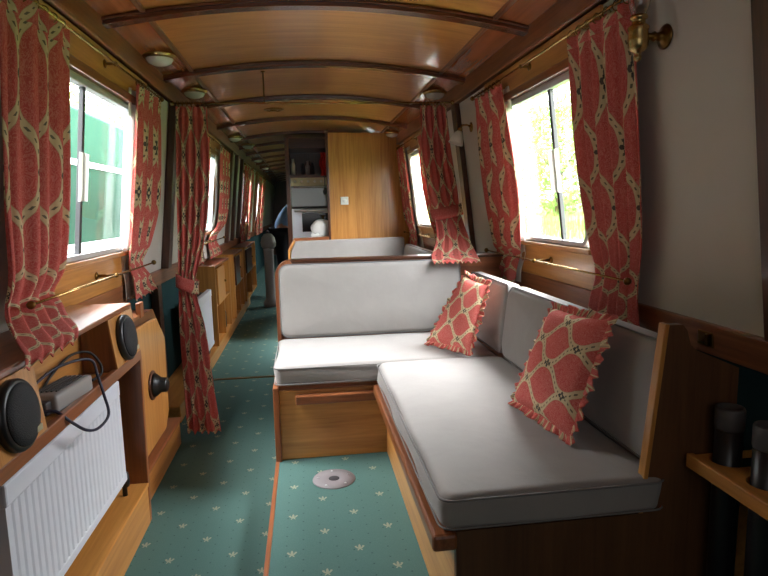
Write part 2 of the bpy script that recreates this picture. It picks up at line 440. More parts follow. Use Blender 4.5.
# ------------------------------------------------------------------ outside: canal, green boat, bank, hedge
GRASS = NT('grass_green'); GRASS.bump(GRASS.noise(GRASS.coord('World'), 30, 4), .5, .02)
GRASS = GRASS.p(color=GRASS.mix(GRASS.noise(GRASS.coord('World'), 5, 5), (*srgb(90, 124, 50), 1), (*srgb(112, 142, 66), 1)), rough=.9)
WATER = NT('canal_water').p(color=(*srgb(70, 84, 66), 1), rough=.08)
LEAF = NT('leaf_green'); LEAF.p(color=LEAF.mix(LEAF.noise(LEAF.coord('World'), 6, 3), (*srgb(58, 92, 34), 1), (*srgb(112, 146, 60), 1)), rough=.6)
_t = LEAF.n.new('ShaderNodeBsdfTranslucent'); _t.inputs[0].default_value = (*srgb(150, 190, 80), 1); _m = LEAF.n.new('ShaderNodeMixShader'); _m.inputs[0].default_value = .4
LEAF.l.new(LEAF.b.outputs[0], _m.inputs[1]); LEAF.l.new(_t.outputs[0], _m.inputs[2]); LEAF.l.new(_m.outputs[0], LEAF.out.inputs[0]); LEAF = LEAF.m
BARK = plain('bark', (86, 68, 50), .9)
o = struct('ground_canal', MB().box(-30, 1.6, -20, 60, .2, .25), WATER)
# canal bed hidden under our own floor is not water: lift-out around the hull
o.data.clear_geometry(); mbw = MB(); mbw.box(-3.2, -1.25, -20, 60, .2, .25); mbw.box(1.35, 1.75, -20, 60, .2, .25)
k = Vector(o.location); o.data.from_pydata([tuple(Vector(p)-k) for p in mbw.v], [], mbw.f)
mb = MB(); mb.prism([(1.75, -20, .0), (1.75, -20, .55), (3.2, -20, .75), (6, -20, 1.15), (30, -20, 2.0), (30, -20, 0)], (0, 80, 0)); struct('ground_bank', mb, GRASS)
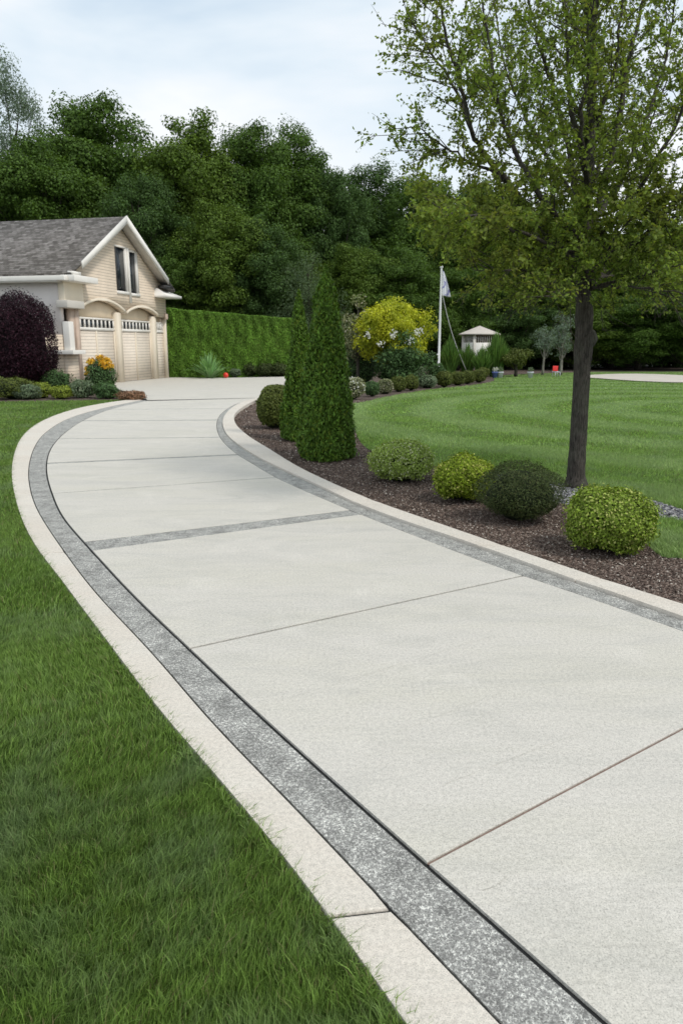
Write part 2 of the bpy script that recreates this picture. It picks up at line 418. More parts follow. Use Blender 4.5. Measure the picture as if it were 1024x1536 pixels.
# ------------------------------------------------------------------ traced ground lines (surveyed from the photograph, laid on the ground plane)
def resample(W, n):
    d = np.concatenate([[0], np.cumsum(np.linalg.norm(np.diff(W, axis=0), axis=1))]); t = np.linspace(0, d[-1], n)
    return np.stack([np.interp(t, d, W[:, 0]), np.interp(t, d, W[:, 1])], 1)
def line(px, ext0=4.0, ext1=0.0, n=10):
    S_ = smooth_path(px, n); W = np.array([g(a, b) for a, b in S_])
    # light smoothing in world space
    ln = np.linalg.norm(np.diff(W, axis=0), axis=1).sum(); W = resample(W, int(ln / .1)); E0, E1 = W[0].copy(), W[-1].copy()
    for _ in range(26):
        a0 = 2 * W[0] - W[1]; a1 = 2 * W[-1] - W[-2]; X = np.vstack([a0, W, a1]); W = .25 * X[:-2] + .5 * X[1:-1] + .25 * X[2:]
    if ext0: d = W[0] - W[6]; d /= np.linalg.norm(d); W = np.vstack([[W[0] + d * ext0], W])
    if ext1: d = W[-1] - W[-6]; d /= np.linalg.norm(d); W = np.vstack([W, [W[-1] + d * ext1]])
    return W
LG = line([(610, 1536), (505, 1380), (470, 1335), (400, 1250), (320, 1155), (250, 1080), (180, 985), (130, 920), (90, 865), (60, 828), (36, 785), (21, 735), (19, 695), (32, 657), (62, 632), (110, 614), (160, 604), (205, 598)])
LB = line([(752, 1536), (637, 1420), (574, 1352), (512, 1283), (425, 1190), (360, 1130), (300, 1065), (240, 990), (152, 899), (98, 829), (59, 770), (47, 739), (43, 712), (45, 692), (51, 673), (64, 653), (90, 634), (119, 622), (160, 611), (213, 600)])
LI = line([(904, 1536), (832, 1470), (762, 1410), (634, 1297), (512, 1186), (425, 1110), (350, 1040), (282, 974), (203, 899), (137, 827), (94, 778), (78, 743), (70, 716), (69, 696), (74, 676), (88, 657), (109, 640), (130, 628), (165, 614), (221, 601)])
RI = line([(1024, 946), (897, 900), (786, 864), (700, 833), (620, 802), (540, 771), (422, 720), (386, 699), (357, 682), (334, 661), (326, 643), (327, 629), (335, 618), (352, 607), (372, 601), (392, 596)], 8)
RB = line([(1024, 930), (942, 900), (823, 861), (738, 828), (640, 796), (540, 760), (478, 730), (402, 695), (363, 672), (341, 654), (334, 638), (336, 626), (347, 613), (366, 603), (398, 594.5)], 8)
RM = line([(1024, 911), (987, 900), (909, 875), (830, 848), (757, 823), (640, 782), (560, 754), (516, 735), (452, 705), (402, 674), (376, 658), (357, 642), (351, 630), (353, 621), (365, 611), (384, 601), (402, 594)], 8)

# joints across the drive
def isect(P, d, W):
    best = None
    for i in range(len(W) - 1):
        a = W[i]; e = W[i + 1] - a; den = d[0] * e[1] - d[1] * e[0]
        if abs(den) < 1e-9: continue
        s = ((a[0] - P[0]) * d[1] - (a[1] - P[1]) * d[0]) / -den if False else (d[0] * (P[1] - a[1]) - d[1] * (P[0] - a[0])) / (d[0] * e[1] - d[1] * e[0]) 
        if 0 <= s <= 1:
            q = a + e * s; best = (i + s, q) if best is None or np.linalg.norm(q - P) < np.linalg.norm(best[1] - P) else best
    return best
def cut(pxL, pxR):
    A = np.array(g(*pxL)); B = np.array(g(*pxR)); d = (B - A) / np.linalg.norm(B - A)
    return A, B, d
JOINTS = [((640, 1295), (1024, 1092)), ((282, 973), (790, 862)), ((137, 826), (545, 771)), ((123, 813), (520, 765.5)), ((80, 740), (400, 717)), ((70, 695), (355, 682)),
          ((90, 658), (332, 656)), ((125, 631), (327, 630)), ((160, 614), (340, 613)), ((221, 601.5), (392, 597))]
GAPS = [.012, .021, .006, .006, .035, .13, .09, .15, .10, .02]
def inset_line(W, off):
    t = np.gradient(W, axis=0); t = t / np.linalg.norm(t, axis=1, keepdims=True); n = np.stack([-t[:, 1], t[:, 0]], 1)
    return W + n * off
LIo = inset_line(LI, -.018); RIo = inset_line(RI, .011)     # joint gaps beside the border bands
def piece(j0, g0, j1, g1):
    """polygon between two joint lines (None = open end)"""
    def lp(j, sgn, gap):
        A, B, d = cut(*JOINTS[j]); nrm = np.array([-d[1], d[0]]); nrm = nrm if nrm[1] > 0 else -nrm
        A = A + nrm * gap * sgn * .5; B = B + nrm * gap * sgn * .5
        return isect(A, d, LIo), isect(B, d, RIo)
    if j0 is None: l0 = (0, LIo[0]); r0 = (0, RIo[0])
    else: l0, r0 = lp(j0, 1, g0)
    l1, r1 = lp(j1, -1, g1)
    i0 = int(math.floor(l0[0])) + 1; i1 = int(math.floor(l1[0]))
    Lp = [l0[1]] + [p for p in LIo[i0:i1 + 1] if np.linalg.norm(p - l0[1]) > .02 and np.linalg.norm(p - l1[1]) > .02] + [l1[1]]
    i0 = int(math.floor(r0[0])) + 1; i1 = int(math.floor(r1[0]))
    Rp = [r0[1]] + [p for p in RIo[i0:i1 + 1] if np.linalg.norm(p - r0[1]) > .02 and np.linalg.norm(p - r1[1]) > .02] + [r1[1]]
    return [tuple(p) for p in Lp] + [tuple(p) for p in Rp[::-1]]
slabs = [piece(None, 0, 0, GAPS[0])]
for a, b in ((0, 1), (1, 2), (3, 4), (4, 5), (5, 6), (6, 7), (7, 8), (8, 9)):
    slabs.append(piece(a, GAPS[a], b, GAPS[b]))
cross = [piece(2, .006, 3, .006)]
def thin_band(j):
    gp = GAPS[j] - .012; A, B, d = cut(*JOINTS[j]); nrm = np.array([-d[1], d[0]]); nrm = nrm if nrm[1] > 0 else -nrm; q = []
    for sg in (-1, 1): q.append((isect(A + nrm * gp * sg * .5, d, LIo)[1], isect(B + nrm * gp * sg * .5, d, RIo)[1]))
    return [tuple(q[0][0]), tuple(q[0][1]), tuple(q[1][1]), tuple(q[1][0])]
cross += [thin_band(j) for j in (4, 5, 6, 7, 8)]
apron = [g(221, 599.9), g(218, 596.5), g(206, 591), g(190, 587), g(172, 583), g(160, 577), g(152, 572)]
apron += [g(240, 566), g(256, 566.2), g(300, 566.4), g(340, 566.6), g(430, 565), g(462, 566), g(440, 574), g(423, 583), g(408, 590), g(399, 594), g(392, 596.4)]
o = slab_mesh(slabs + [apron], 0, .10, .003, 'concrete', 'driveway'); tag(o, kind='structure')
o = slab_mesh(cross, -.002, .10, .003, 'aggregate', 'aggregate_cross_band'); tag(o, kind='structure')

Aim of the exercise
Quote the records above exactly, from the first line through the line containing "struct('ground_bank', mb, GRASS)", and leave out the pictures.

Result
Write part 2 of the bpy script that recreates this picture. It picks up at line 440. More parts follow. Use Blender 4.5.
# ------------------------------------------------------------------ outside: canal, green boat, bank, hedge
GRASS = NT('grass_green'); GRASS.bump(GRASS.noise(GRASS.coord('World'), 30, 4), .5, .02)
GRASS = GRASS.p(color=GRASS.mix(GRASS.noise(GRASS.coord('World'), 5, 5), (*srgb(90, 124, 50), 1), (*srgb(112, 142, 66), 1)), rough=.9)
WATER = NT('canal_water').p(color=(*srgb(70, 84, 66), 1), rough=.08)
LEAF = NT('leaf_green'); LEAF.p(color=LEAF.mix(LEAF.noise(LEAF.coord('World'), 6, 3), (*srgb(58, 92, 34), 1), (*srgb(112, 146, 60), 1)), rough=.6)
_t = LEAF.n.new('ShaderNodeBsdfTranslucent'); _t.inputs[0].default_value = (*srgb(150, 190, 80), 1); _m = LEAF.n.new('ShaderNodeMixShader'); _m.inputs[0].default_value = .4
LEAF.l.new(LEAF.b.outputs[0], _m.inputs[1]); LEAF.l.new(_t.outputs[0], _m.inputs[2]); LEAF.l.new(_m.outputs[0], LEAF.out.inputs[0]); LEAF = LEAF.m
BARK = plain('bark', (86, 68, 50), .9)
o = struct('ground_canal', MB().box(-30, 1.6, -20, 60, .2, .25), WATER)
# canal bed hidden under our own floor is not water: lift-out around the hull
o.data.clear_geometry(); mbw = MB(); mbw.box(-3.2, -1.25, -20, 60, .2, .25); mbw.box(1.35, 1.75, -20, 60, .2, .25)
k = Vector(o.location); o.data.from_pydata([tuple(Vector(p)-k) for p in mbw.v], [], mbw.f)
mb = MB(); mb.prism([(1.75, -20, .0), (1.75, -20, .55), (3.2, -20, .75), (6, -20, 1.15), (30, -20, 2.0), (30, -20, 0)], (0, 80, 0)); struct('ground_bank', mb, GRASS)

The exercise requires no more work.